The Proceedings of the Old Bailey
Interested in the lives of non-elite women? This database contains 197,000+ records of trials held at the London’s central criminal court between 1674 and 1913. A video guide provides a video and text overview of getting started looking for records you are interested in, and a specific page on searching takes you through the different ways you can look for material to answer your research question. To make sense of the records you find, there is an extremely useful page which helps put proceedings and associated records in context. If you are researching female criminals or defendants, definitely have a look at the historical background essay ‘Gender in the Proceedings‘. It provides context on eighteenth and nineteenth century gender roles and valuable suggestions for how to carry out searches to find what you are looking for.

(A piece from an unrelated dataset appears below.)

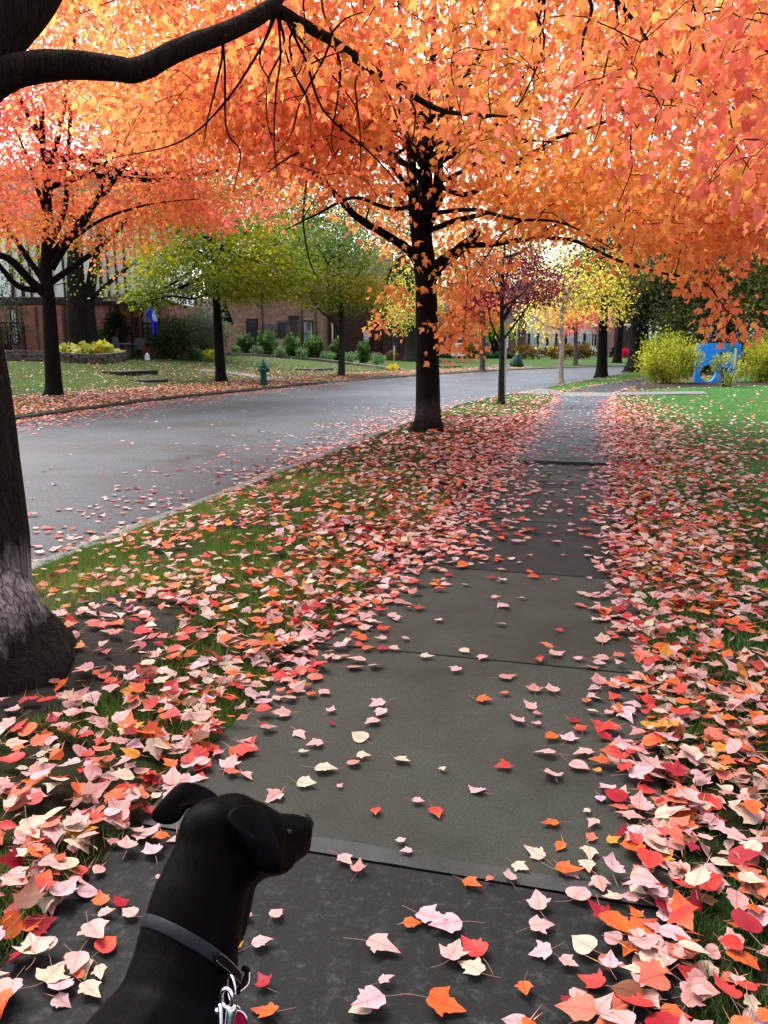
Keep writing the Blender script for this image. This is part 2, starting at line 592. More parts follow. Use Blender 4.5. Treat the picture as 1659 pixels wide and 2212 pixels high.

Women’s History Sourcebook
The Internet History Sourcebook from Fordham University in the United States is divided into sections by period and by theme; one of the themes it focuses on in particular is women’s history. Unlike the period-specific sections of the database, the women’s history section includes both contextual essays covering different regions and time periods, before proceeding to translated or original texts from ancient Egypt, ancient Mesopotamia, ancient Greece, and so on. The database is organised by theme, organizing texts by their focus on ‘great women’ (members of the political, social, and cultural elite), women’s oppression, and women’s agency. An easy way to find what you are looking for is through browsing the texts available by time period and geographic area. Since the Internet History sourcebook focuses primarily on texts which are out of copyright (before 1923) or for which copies are permitted, you will likely want to look for more recent scholarship and translations to supplement what you find here.
The Women’s Library
If you are interested in suffrage and women’s history in the nineteenth century, this site will be one of your first ports of call. Founded in 1926, what was then called the The Library for the London Society for Women’s Service had two goals: to provide resources for women entering public life, and to keep materials related to the history of the women’s movement. The library includes archives, objects, and printed material such as posters and rare books. Its collections focus on the UK, with some material from the Commonwealth. The collections are housed at the London School of Economics–a catalog of the archives and objects can be found here and for the book collection you can search the main library catalogue.
There is a range of online resources–curator Dr Gillian Murphy blogs regularly about the collection, including ‘how to’ posts such as this one, which offers suggestions for getting started researching a suffragette relative. The Women’s Library Album contains photographs and images related to the history of suffrage and the Digital Library offers a timeline and selection of digitised printed materials (books, pamphlets, magazines, and journals), archives, and objects. A Google Arts and Culture page showcases a series of digitised objects, banners, and documents, and exhibits which tell the stories of particular women, like Rosa May Billinghurst, or themes and events such as the 1913 Women’s Suffrage Pilgrimage.
Conclusion
As March comes to an end, we hope you have enjoyed this series of posts on researching women’s history and will continue to come back to it as a resource for your investigations of women’s lives in the past. If there is a database, online archive, sourcebook, or other resource you would recommend that we have neglected to mention, please tell us about it in the comments!